Effect of Stokes number on energy modulation of the fluid in turbulent particle-laden channel flows

The effect of Stokes number on the kinetic energy (KE) budget in particle-laden turbulent channel flows is examined by conducting two-way coupled direct numerical simulations using the Eulerian-Lagrangian approach. The friction Reynolds number of the single phase channel flow is Re-tau = 180, the particle mass loading and volume fraction are phi(m) = 0.2, phi(v) approximate to 10(-4), and the Stokes numbers range from St(+) = 14-92. The statistics show that due to the presence of solid particles, the mean velocity is reduced in the vicinity of the wall but enhanced in the outer region, and the off-streamwise intensity of fluctuated velocity and the Reynolds stress are reduced in the whole channel. The analysis on the budgets of turbulent kinetic energy (TKE) finds that the presence of particles induces a significant reduction on both the production and dissipation rates.
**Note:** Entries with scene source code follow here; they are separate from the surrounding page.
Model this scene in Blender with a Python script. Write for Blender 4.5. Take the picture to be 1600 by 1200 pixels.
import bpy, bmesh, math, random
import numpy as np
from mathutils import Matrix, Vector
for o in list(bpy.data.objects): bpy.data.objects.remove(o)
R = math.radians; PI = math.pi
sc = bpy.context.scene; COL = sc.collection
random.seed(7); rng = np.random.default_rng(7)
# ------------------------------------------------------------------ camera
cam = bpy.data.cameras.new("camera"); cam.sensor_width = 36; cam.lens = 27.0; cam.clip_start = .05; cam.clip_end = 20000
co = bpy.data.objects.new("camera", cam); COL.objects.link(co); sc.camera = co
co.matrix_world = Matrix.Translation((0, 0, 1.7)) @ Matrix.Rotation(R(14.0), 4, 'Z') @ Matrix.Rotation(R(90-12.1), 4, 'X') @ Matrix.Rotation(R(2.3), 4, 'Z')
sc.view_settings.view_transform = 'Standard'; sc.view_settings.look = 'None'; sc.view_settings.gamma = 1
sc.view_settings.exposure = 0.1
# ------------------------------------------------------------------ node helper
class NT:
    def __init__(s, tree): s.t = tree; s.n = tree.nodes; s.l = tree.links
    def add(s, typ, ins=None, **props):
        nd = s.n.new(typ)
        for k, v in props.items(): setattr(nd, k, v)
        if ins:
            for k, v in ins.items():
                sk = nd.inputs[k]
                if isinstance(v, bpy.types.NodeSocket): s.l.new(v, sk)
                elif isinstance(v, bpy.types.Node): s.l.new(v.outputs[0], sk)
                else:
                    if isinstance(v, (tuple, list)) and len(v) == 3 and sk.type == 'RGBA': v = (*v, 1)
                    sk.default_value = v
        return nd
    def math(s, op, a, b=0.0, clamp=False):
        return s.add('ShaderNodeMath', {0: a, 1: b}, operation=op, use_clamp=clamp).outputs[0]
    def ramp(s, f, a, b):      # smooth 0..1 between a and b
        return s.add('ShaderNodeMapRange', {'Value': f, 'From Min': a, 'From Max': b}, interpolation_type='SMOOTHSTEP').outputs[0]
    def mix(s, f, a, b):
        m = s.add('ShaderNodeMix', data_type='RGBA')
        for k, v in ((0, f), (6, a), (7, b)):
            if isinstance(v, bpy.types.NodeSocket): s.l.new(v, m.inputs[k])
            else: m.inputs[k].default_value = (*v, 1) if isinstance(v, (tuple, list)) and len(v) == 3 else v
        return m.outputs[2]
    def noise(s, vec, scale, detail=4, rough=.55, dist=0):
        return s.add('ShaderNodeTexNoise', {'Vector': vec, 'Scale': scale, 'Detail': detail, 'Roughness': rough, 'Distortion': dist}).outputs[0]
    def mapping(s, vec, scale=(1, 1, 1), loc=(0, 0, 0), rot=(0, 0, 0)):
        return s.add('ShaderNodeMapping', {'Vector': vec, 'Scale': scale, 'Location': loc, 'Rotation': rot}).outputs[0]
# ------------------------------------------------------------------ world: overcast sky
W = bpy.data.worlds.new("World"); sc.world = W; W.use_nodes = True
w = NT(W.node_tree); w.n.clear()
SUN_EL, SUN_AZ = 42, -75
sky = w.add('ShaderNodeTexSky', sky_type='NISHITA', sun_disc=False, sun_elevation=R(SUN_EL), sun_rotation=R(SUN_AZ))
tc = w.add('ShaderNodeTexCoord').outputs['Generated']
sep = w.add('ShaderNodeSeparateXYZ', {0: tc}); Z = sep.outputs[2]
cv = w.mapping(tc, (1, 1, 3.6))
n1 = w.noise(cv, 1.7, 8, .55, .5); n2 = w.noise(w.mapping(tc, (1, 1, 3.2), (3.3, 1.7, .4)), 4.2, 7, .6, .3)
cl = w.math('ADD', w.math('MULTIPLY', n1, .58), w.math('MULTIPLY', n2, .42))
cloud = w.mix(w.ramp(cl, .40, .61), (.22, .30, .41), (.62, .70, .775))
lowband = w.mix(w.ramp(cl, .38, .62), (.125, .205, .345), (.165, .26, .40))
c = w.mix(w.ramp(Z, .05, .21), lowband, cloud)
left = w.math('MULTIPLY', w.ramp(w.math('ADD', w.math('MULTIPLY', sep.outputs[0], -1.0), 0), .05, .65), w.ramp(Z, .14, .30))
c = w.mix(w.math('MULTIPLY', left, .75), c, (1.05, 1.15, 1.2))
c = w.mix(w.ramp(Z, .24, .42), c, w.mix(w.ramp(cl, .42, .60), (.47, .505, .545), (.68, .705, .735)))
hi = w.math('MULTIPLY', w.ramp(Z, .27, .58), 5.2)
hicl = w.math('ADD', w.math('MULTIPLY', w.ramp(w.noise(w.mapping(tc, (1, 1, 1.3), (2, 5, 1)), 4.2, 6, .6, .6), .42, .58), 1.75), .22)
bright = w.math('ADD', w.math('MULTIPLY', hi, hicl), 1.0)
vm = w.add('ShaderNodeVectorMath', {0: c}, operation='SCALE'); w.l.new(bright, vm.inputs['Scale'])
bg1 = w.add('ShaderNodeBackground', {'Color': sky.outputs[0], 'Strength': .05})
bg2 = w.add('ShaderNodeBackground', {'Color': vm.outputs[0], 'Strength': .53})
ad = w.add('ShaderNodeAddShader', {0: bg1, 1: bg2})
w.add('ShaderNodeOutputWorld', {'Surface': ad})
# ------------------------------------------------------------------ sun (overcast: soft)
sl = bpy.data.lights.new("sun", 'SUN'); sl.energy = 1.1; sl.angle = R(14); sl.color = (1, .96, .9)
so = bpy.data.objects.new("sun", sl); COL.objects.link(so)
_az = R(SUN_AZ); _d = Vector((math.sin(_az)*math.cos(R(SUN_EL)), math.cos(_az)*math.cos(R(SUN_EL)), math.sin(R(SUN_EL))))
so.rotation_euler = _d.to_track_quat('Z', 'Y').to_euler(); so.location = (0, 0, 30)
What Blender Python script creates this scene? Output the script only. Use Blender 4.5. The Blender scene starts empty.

With increasing Stokes number St(+), both the production and dissipation rates exhibit non-monotonical trends, i.e., both initially decrease for St(+) < 40 and then transit to growth after St(+) > 40. This suggests that the particle-induced suppression on TKE production and dissipation is the strongest nearly at St(+) = 40. It is also found that particles act as an additional sink/source term in the budgets of both mean-flow kinetic energy (MKE) and TKE. In addition, we investigate the influence of St(+) on the "zero point" which indicates the balance of exchanging energy between the particle and fluid phases. It is shown that with increasing St(+), the "zero point" moves toward the wall, suggesting that the position of perfect following between particle and fluid is closer to the wall with larger St(+). The present results reveal the Stokes number effects on the spatial transport mechanisms of MKE, TKE in turbulent channel flows laden with inertial particles.